The "wealth effect" refers to the tendency of people to adjust their spending as their wealth -- concentrated heavily in housing and stocks -- changes. When wealth rises, spending strengthens; when wealth falls, spending weakens. Now the wealth effect is reversing. As stock and home values drop, Americans are scrambling to increase savings and curb spending. The  economist Nigel Gault of IHS Global Insight estimates that every dollar's change in wealth causes people to change their spending by 5 cents. If so, the hit to consumer spending would be $450 billion ($9 trillion times .05).

Think this is ancient history? Consider the sudden reversal in the country's priciest real estate market -- the San Francisco Bay Area.

According to the San Francisco Chronicle, in San Francisco, the number of homes with a price cut in October 2018 nearly doubled, to 238 from 124 last October. In Santa Clara County the number of price cuts rose six-fold to 818 in October 2018.

The decline in technology stocks is an important factor. Tracy McLaughlin, a real estate agent in Marin County and Natalie Kitchen, a Realtor in San Francisco told Bloomberg that the decline in tech stocks were to blame. As Kitchen said, “I think it’s more about that feeling of generally being poorer than you thought you were.”

Sadly it's not clear why technology stocks are dropping so much. To be sure, Apple is suffering from a slowdown in iPhone sales and Facebook is getting bad publicity about its mismanagement. But Amazon and Netflix are doing well.

My guess is that algorithms -- which account for some 50% of trading volume -- are driving a shift in capital out of tech stocks.

2. Trade War and Tariffs

Fund managers seem spooked by trade war and tariffs -- indeed Jared Woodard, global investment strategist at Bank of America Merrill Lynch told the Wall Street Journal that investors were surprised that the “The tech sector, especially in the U.S. is more exposed to political and regulatory risk than a lot of investors were prepared for."

The November BAML Fund Managers survey revealed the largest drop in allocation to tech in October since the financial crisis -- likely to cause more pain for investors.
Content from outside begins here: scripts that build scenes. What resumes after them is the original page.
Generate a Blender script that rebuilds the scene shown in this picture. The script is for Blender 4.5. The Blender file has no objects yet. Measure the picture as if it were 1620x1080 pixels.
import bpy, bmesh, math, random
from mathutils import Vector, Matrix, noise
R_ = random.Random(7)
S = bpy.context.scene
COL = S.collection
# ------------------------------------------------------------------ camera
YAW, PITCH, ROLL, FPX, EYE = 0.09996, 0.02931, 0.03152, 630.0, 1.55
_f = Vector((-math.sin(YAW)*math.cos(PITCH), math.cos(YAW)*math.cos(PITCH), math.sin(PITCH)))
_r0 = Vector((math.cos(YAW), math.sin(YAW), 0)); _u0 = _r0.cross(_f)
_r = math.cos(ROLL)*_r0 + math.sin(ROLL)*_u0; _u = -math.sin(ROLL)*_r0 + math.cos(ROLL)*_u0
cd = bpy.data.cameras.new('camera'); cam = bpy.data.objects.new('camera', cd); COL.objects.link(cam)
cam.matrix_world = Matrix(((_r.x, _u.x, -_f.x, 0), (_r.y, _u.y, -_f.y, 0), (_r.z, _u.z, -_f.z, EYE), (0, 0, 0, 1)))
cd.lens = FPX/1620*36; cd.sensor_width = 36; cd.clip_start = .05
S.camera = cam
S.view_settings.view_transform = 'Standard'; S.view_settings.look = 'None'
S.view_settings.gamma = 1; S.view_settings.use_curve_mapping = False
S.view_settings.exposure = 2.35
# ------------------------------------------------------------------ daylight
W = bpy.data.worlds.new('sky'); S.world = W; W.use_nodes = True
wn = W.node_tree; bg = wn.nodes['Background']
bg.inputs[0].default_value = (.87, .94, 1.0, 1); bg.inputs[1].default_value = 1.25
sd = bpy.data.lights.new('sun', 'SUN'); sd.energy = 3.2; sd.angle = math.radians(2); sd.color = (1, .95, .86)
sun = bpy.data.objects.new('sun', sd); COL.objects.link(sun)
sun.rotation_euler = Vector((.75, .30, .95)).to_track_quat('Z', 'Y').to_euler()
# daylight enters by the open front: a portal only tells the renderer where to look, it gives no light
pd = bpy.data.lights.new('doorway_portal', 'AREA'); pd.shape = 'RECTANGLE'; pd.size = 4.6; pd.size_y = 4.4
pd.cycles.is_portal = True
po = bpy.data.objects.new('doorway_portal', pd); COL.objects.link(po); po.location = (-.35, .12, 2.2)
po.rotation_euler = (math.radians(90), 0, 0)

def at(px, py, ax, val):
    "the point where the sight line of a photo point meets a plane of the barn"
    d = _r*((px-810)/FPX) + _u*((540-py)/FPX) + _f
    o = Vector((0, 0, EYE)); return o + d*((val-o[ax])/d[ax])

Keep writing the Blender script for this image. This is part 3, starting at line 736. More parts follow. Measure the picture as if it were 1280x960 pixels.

As Woodard told the Journal, “The trade conflict is a tech arms race and something not likely to be resolved in any major way in the near term. We suggest more pain for financial markets is likely."

3. Corporate debt

Compared to the Bush-era financial crisis, the locus of institutional debt has shifted. According to the Wall Street Journal, in 2005 nonfinancial corporate debt was relatively small -- at the lowest relative to GDP since 1993. Mainly banks and the financial sector were overleveraged.

Today, banks have solid liquidity buffers while "nonfinancial companies have been on a borrowing spree fueled by cheap money," according to the Journal. Indeed corporate debt stood at a record 45.5% of GDP, surpassing a level it last reached in 2008 as the economy was entering a recession, according to Moody’s Investors Service.

This brings us to GE -- which at $122 billion in debt is the biggest corporate borrower. If GE debt -- which remains three rating notches above junk -- gets downgraded, the effect on the overall financial markets could be particularly harsh, according to the Journal.

And GE's decision not to provide financial guidance earlier this month is doing nothing to alleviate fears of such a downgrade.

4. Lowered earnings growth

Rapid earnings growth makes stocks attractive. So when earnings are expected to grow more slowly, stocks ought to adjust downward.

Indeed earnings are expected to slow down. For all of 2018, analysts expect the S&P 500 to report 23.2% earnings growth according to Yardeni Research. Sadly, growth is expected to decelerate to 9% in 2019.

Given the reverse wealth effect, the uncertainty regarding the trade war, and the risk in the corporate debt market, that 2019 earnings growth rate sounds optimistic to me.

If GE debt gets downgraded, look out below. And should Warren Buffett strike a deal with GE, that could mark a buying opportunity.